Perfectly true as far as it goes, Mike. But I think the abolition of adjournments in master chess was more to do with arbiters disliking having to work extra shifts! The computer thing was just an excuse.

If you think about it, the use of a computer would actually make adjournment analysis more egalitarian. In the bad old days, the famous Russian GM could get on the hot line to the Moscow Central Chess Club or get his travelling second to cook up some red-hot endgame moves while he had his dinner or had a shower. You and I, and even the lower rated pros, had to make do with a quick thumb through 'Basic Chess Endings'. These days we would all use the same resource - Fritz (OK, or Rybka or Shredder) and an endgame tablebase. What's so unfair about that? It's the same for everyone.

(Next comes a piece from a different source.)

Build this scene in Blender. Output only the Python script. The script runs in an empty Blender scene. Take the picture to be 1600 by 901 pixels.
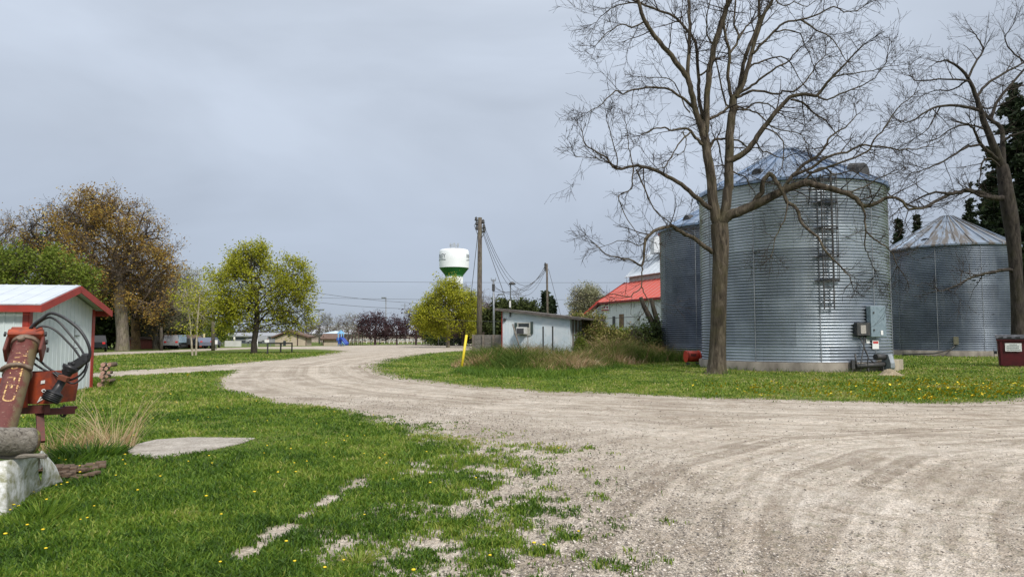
import bpy, math, random
import numpy as np
from mathutils import Vector, Matrix
R = math.radians
PI = math.pi
sc = bpy.context.scene
COL = sc.collection
random.seed(7)
RNG = np.random.default_rng(11)

# ---------------------------------------------------------------- camera
F = 1100.0; CX = 800.0; CY = 450.5; HZ = 525.0; CAMH = 1.6
PITCH = math.atan((HZ - CY) / F)
cp, sp = math.cos(PITCH), math.sin(PITCH)
cd = bpy.data.cameras.new('camera'); cam = bpy.data.objects.new('camera', cd); COL.objects.link(cam)
cam.location = (0, 0, CAMH); cam.rotation_euler = (PI/2 + PITCH, 0, 0)
cd.sensor_width = 36; cd.lens = F/1600*36; cd.clip_end = 6000; cd.clip_start = 0.05
sc.camera = cam

def P(px, py, y):
    """point at distance y (metres in front) seen at that place of the survey picture"""
    u = (px-CX)/F; v = (CY-py)/F
    Y = cp - v*sp; Z = sp + v*cp
    s = y/Y
    return Vector((u*s, y, CAMH + Z*s))
def G(px, py):
    u = (px-CX)/F; v = (CY-py)/F
    Y = cp - v*sp; Z = sp + v*cp
    s = -CAMH/Z
    return Vector((u*s, Y*s, 0))
def XG(px, y):
    p = P(px, HZ + 1.0*F*CAMH/y*1.0, y); return Vector((p.x, y, 0))

# ---------------------------------------------------------------- materials
MATS = {}
def nt(name):
    m = bpy.data.materials.new(name); m.use_nodes = True
    t = m.node_tree; b = t.nodes['Principled BSDF']
    return m, t, b
def N(t, typ, **kw):
    n = t.nodes.new(typ)
    for k, v in kw.items():
        if k in n.inputs: n.inputs[k].default_value = v
        else: setattr(n, k, v)
    return n
def c4(c): return (c[0], c[1], c[2], 1)
def ramp(t, fac, stops):
    r = t.nodes.new('ShaderNodeValToRGB')
    e = r.color_ramp.elements
    while len(e) < len(stops): e.new(0.5)
    for i, (p, c) in enumerate(stops):
        e[i].position = p; e[i].color = c4(c) if hasattr(c, '__len__') else (c, c, c, 1)
    t.links.new(fac, r.inputs[0]); return r.outputs[0]
def mixc(t, fac, a, b, mode='MIX'):
    n = t.nodes.new('ShaderNodeMix'); n.data_type = 'RGBA'; n.blend_type = mode
    for s, v in ((0, fac), (6, a), (7, b)):
        if hasattr(v, 'is_linked') or hasattr(v, 'links'): t.links.new(v, n.inputs[s])
        elif s == 0: n.inputs[0].default_value = v
        else: n.inputs[s].default_value = c4(v)
    return n.outputs[2]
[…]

No - I think the abolition of adjournments was a cunning plan on the part of arbiters to cut their working week. It is also true that some of the pros didn't like adjournments either. Some high-status players probably feared that players with lesser resources might steal a march on them. Either way, I'm pretty sure adjournments actually disappeared because some big shots out there didn't like them - the computer thing is a red herring.

Personally I would like to see a few prestige tournaments reintroduce adjournments as an experiment. It might revive the lost art of endgame play.

Posted: Thu Apr 19, 2007 6:45 pm
by Sean Hewitt
Crikey John. I didnt have you down as a pipe and slippers man.

Are you warm in your arran jumper?!!

Yours dissapointedly,

:lol:

Posted: Thu Apr 19, 2007 8:58 pm
by John Saunders
Sean

Yes, my disco dancing days are well and truly over. Have been for more than 30 years, actually.

I take it you won't be joining my 'Campaign for Real Endgames' then?